PROBLEM –
Beginning with the first line below, please repeat the material exactly, ending with the line that includes "from mathutils import".
***
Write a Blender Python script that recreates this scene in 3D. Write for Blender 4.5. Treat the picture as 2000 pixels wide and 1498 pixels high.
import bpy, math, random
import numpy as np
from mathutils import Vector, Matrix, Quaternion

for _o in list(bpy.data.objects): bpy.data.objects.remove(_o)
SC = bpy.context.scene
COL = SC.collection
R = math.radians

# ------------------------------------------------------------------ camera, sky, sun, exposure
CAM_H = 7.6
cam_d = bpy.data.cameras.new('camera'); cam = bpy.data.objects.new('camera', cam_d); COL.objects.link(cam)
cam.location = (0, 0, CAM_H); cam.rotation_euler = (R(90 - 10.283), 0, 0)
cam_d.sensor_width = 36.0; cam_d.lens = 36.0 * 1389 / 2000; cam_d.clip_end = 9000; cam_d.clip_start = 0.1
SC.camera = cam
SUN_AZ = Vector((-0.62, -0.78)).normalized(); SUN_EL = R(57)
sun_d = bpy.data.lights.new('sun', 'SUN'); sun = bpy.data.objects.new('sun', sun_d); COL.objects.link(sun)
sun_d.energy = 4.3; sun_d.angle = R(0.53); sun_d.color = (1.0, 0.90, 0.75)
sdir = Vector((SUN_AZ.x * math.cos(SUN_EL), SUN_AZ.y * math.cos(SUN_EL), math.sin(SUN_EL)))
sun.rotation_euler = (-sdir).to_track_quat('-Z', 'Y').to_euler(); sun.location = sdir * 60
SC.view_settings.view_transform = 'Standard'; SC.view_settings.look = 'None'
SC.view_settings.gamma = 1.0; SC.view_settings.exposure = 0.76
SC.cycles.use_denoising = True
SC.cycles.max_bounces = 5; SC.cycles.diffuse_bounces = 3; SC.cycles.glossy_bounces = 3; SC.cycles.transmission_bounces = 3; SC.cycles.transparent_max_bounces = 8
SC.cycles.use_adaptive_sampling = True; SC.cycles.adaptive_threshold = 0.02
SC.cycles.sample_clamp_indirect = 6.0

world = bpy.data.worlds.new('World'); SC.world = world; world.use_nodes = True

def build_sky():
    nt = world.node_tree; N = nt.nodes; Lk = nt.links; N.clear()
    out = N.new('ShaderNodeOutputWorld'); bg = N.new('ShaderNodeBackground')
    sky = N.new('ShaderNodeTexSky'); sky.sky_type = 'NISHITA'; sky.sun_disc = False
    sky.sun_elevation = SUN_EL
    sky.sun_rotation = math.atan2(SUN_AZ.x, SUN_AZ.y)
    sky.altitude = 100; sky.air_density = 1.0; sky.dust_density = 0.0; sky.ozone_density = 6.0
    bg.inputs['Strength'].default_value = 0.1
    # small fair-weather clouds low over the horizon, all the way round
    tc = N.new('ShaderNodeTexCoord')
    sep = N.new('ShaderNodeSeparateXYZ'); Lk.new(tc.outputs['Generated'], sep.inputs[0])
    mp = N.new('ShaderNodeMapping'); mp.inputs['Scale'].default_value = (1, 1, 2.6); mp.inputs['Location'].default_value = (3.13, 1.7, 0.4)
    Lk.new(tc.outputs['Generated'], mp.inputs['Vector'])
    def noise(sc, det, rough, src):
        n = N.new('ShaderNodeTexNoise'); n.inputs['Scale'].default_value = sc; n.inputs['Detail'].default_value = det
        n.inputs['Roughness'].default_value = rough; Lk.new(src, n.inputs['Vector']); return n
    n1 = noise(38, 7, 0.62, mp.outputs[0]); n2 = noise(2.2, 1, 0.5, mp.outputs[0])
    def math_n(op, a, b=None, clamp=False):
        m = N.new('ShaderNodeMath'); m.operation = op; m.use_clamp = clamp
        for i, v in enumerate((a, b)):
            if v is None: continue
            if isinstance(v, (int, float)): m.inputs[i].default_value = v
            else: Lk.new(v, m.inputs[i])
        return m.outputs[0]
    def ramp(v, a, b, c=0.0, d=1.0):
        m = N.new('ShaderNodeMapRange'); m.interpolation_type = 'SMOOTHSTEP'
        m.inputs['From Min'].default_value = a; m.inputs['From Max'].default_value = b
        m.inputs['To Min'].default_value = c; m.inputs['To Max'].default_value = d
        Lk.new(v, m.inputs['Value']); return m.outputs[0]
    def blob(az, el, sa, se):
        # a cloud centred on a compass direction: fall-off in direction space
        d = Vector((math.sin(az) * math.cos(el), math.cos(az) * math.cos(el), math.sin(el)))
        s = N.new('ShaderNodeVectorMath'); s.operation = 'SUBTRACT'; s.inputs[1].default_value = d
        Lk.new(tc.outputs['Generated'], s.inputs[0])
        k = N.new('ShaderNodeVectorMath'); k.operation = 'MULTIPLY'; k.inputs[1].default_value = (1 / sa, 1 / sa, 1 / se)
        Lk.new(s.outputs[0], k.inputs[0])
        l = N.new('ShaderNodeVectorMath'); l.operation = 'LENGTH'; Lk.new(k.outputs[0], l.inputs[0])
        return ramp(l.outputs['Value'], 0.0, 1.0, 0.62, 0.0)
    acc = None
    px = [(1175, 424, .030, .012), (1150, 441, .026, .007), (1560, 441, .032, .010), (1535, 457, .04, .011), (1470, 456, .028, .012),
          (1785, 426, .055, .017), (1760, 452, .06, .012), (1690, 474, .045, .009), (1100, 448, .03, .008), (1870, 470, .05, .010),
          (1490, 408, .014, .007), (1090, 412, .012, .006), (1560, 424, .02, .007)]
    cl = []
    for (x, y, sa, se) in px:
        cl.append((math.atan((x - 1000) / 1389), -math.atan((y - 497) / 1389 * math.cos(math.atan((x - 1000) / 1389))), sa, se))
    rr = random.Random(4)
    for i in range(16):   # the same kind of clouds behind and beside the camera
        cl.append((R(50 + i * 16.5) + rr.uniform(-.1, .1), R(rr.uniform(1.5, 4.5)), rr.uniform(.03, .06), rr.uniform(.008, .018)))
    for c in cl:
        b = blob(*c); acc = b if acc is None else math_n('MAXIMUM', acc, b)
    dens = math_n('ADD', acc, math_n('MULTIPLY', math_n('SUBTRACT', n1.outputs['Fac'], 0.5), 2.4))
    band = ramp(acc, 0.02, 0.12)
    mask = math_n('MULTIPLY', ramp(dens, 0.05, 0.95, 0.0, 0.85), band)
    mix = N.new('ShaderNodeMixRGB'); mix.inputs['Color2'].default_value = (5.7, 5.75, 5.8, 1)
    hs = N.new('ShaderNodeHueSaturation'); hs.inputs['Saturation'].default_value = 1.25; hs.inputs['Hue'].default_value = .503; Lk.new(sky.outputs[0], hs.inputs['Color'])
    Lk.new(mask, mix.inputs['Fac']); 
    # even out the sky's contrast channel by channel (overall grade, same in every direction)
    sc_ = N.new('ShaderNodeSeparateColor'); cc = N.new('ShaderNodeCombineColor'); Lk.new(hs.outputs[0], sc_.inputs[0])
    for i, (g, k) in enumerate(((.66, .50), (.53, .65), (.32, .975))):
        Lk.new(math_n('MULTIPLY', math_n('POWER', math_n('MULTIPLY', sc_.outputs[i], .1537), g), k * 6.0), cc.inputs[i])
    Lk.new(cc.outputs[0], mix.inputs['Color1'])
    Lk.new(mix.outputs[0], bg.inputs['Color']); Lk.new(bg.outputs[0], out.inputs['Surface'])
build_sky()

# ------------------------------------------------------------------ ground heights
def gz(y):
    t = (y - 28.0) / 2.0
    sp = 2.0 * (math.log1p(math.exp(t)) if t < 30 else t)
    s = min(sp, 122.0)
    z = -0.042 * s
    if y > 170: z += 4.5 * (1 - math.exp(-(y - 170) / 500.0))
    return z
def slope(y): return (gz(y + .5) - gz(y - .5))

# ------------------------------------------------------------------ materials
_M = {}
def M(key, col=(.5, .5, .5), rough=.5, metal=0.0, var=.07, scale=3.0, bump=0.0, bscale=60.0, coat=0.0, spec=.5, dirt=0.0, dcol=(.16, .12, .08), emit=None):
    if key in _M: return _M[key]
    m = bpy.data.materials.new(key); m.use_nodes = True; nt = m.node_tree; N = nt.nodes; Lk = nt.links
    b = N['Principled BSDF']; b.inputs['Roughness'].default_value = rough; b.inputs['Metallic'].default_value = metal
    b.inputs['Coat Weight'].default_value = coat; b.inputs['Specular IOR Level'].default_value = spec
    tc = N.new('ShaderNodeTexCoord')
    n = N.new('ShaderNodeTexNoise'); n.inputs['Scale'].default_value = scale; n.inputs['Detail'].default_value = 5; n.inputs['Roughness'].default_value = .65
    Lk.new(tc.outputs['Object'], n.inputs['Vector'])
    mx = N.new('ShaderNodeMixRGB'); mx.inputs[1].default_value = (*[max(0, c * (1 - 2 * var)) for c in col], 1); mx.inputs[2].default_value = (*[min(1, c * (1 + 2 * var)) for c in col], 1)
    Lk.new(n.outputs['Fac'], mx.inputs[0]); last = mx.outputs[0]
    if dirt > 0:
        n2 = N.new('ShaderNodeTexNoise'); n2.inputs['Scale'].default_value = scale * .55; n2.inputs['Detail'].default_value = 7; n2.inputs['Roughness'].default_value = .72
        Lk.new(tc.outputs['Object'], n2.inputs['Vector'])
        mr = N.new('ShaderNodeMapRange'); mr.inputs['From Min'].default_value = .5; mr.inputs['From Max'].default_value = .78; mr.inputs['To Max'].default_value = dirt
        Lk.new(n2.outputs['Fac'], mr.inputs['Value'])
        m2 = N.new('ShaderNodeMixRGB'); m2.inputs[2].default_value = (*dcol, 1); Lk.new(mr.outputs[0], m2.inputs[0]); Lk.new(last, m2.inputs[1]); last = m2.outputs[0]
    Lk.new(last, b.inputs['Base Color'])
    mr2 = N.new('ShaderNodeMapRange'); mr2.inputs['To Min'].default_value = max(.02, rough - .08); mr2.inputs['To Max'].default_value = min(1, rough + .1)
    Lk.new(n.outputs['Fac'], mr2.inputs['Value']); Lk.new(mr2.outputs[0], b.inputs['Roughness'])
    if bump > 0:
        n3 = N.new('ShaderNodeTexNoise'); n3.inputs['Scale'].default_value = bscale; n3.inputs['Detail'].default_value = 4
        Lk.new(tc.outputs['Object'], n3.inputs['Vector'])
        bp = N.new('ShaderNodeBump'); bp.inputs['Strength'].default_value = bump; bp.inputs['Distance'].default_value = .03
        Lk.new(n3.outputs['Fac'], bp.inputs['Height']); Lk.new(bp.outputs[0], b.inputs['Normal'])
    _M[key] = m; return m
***
COMPLETED EXERCISE –
Write a Blender Python script that recreates this scene in 3D. Write for Blender 4.5. Treat the picture as 2000 pixels wide and 1498 pixels high.
import bpy, math, random
import numpy as np
from mathutils import Vector, Matrix, Quaternion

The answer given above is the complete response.